= WHAT TO WORK ON =
Exactly the lines from the start of the data through the line containing "bg = W.node_tree.nodes['Background'];" should be output, with both ends kept and nothing added.
** begin DATASET SECTION **
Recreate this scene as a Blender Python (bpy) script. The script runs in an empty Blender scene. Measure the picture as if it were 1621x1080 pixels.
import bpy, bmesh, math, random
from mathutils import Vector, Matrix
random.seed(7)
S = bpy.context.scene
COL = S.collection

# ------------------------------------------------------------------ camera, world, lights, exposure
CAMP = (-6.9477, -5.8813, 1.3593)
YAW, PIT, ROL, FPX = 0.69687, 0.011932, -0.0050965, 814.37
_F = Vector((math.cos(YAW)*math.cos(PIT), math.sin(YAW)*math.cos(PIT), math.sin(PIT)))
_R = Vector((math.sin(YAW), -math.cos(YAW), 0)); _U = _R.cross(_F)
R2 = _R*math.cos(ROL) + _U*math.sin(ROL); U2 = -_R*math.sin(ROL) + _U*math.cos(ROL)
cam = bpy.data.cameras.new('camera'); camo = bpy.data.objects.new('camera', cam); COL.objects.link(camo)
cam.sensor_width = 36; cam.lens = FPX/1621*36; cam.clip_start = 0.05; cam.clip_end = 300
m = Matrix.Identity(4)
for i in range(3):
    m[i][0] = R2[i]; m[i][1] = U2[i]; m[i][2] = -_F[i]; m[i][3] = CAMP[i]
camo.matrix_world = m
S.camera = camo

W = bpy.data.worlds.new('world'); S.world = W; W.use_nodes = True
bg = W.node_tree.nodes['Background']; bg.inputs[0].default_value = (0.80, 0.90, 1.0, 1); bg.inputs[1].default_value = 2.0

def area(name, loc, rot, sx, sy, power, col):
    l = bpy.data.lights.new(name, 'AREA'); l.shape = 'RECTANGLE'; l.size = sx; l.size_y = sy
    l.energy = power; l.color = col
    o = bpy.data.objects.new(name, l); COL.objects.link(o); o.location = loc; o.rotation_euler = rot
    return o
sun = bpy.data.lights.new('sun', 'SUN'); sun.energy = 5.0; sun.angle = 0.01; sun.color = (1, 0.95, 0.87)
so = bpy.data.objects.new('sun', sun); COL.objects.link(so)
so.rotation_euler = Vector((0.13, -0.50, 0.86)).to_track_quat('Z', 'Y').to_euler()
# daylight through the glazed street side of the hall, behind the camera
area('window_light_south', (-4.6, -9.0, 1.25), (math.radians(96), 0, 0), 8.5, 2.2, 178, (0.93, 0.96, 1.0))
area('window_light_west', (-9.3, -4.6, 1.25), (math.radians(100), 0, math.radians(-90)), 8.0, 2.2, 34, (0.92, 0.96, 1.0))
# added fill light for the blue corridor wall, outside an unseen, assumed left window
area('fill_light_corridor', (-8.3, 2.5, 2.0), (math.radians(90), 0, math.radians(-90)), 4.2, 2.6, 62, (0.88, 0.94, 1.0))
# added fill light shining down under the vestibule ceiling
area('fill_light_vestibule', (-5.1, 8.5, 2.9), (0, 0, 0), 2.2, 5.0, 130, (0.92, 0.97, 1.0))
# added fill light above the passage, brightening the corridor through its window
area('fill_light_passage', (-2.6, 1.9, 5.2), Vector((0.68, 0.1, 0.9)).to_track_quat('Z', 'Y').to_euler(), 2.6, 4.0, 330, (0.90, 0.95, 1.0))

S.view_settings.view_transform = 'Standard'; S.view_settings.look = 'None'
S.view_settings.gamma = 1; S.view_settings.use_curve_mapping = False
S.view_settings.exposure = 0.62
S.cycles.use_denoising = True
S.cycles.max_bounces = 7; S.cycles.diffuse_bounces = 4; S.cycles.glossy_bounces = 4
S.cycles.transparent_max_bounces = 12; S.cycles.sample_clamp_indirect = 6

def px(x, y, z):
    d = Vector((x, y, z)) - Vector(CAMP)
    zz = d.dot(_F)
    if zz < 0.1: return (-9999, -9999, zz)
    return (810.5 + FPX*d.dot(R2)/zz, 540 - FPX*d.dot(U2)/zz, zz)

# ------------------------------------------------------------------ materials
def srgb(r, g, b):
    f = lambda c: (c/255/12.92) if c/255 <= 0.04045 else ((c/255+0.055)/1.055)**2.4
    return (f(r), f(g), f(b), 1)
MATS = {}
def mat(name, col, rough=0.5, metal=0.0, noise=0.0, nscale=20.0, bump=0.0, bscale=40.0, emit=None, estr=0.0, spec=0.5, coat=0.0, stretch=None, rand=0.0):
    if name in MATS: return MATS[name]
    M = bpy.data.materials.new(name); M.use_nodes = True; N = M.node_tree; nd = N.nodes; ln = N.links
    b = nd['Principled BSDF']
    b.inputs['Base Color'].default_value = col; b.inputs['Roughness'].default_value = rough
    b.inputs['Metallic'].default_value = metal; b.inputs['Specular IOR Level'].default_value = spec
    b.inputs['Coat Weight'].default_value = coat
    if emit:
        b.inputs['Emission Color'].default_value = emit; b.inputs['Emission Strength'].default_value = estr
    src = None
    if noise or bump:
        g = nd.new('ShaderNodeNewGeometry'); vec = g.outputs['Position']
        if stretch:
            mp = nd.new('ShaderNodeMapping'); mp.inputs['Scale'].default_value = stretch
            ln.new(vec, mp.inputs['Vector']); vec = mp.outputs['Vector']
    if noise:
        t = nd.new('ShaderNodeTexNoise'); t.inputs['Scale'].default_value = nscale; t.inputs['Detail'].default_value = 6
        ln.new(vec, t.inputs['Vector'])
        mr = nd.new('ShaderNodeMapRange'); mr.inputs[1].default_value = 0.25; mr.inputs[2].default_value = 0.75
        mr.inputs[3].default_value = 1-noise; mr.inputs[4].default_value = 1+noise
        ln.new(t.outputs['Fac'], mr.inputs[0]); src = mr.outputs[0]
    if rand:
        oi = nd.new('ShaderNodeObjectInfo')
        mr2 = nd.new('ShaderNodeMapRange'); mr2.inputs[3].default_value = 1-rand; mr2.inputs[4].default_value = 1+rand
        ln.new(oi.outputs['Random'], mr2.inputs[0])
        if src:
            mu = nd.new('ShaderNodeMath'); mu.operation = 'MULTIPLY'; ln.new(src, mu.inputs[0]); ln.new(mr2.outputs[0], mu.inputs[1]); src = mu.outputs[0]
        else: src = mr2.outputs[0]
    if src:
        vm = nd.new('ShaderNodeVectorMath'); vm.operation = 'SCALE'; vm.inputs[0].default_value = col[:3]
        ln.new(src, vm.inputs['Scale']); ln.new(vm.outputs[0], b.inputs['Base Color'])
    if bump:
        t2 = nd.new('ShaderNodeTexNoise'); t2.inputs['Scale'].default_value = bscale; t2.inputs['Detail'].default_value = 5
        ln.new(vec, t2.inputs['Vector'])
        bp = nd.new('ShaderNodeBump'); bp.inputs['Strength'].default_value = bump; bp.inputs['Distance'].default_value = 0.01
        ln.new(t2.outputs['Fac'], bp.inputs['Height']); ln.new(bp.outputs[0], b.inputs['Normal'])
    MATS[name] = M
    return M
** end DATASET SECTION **
= RESPONSE TO THIS EXERCISE =
Recreate this scene as a Blender Python (bpy) script. The script runs in an empty Blender scene. Measure the picture as if it were 1621x1080 pixels.
import bpy, bmesh, math, random
from mathutils import Vector, Matrix
random.seed(7)
S = bpy.context.scene
COL = S.collection

# ------------------------------------------------------------------ camera, world, lights, exposure
CAMP = (-6.9477, -5.8813, 1.3593)
YAW, PIT, ROL, FPX = 0.69687, 0.011932, -0.0050965, 814.37
_F = Vector((math.cos(YAW)*math.cos(PIT), math.sin(YAW)*math.cos(PIT), math.sin(PIT)))
_R = Vector((math.sin(YAW), -math.cos(YAW), 0)); _U = _R.cross(_F)
R2 = _R*math.cos(ROL) + _U*math.sin(ROL); U2 = -_R*math.sin(ROL) + _U*math.cos(ROL)
cam = bpy.data.cameras.new('camera'); camo = bpy.data.objects.new('camera', cam); COL.objects.link(camo)
cam.sensor_width = 36; cam.lens = FPX/1621*36; cam.clip_start = 0.05; cam.clip_end = 300
m = Matrix.Identity(4)
for i in range(3):
    m[i][0] = R2[i]; m[i][1] = U2[i]; m[i][2] = -_F[i]; m[i][3] = CAMP[i]
camo.matrix_world = m
S.camera = camo

W = bpy.data.worlds.new('world'); S.world = W; W.use_nodes = True
bg = W.node_tree.nodes['Background']; bg.inputs[0].default_value = (0.80, 0.90, 1.0, 1); bg.inputs[1].default_value = 2.0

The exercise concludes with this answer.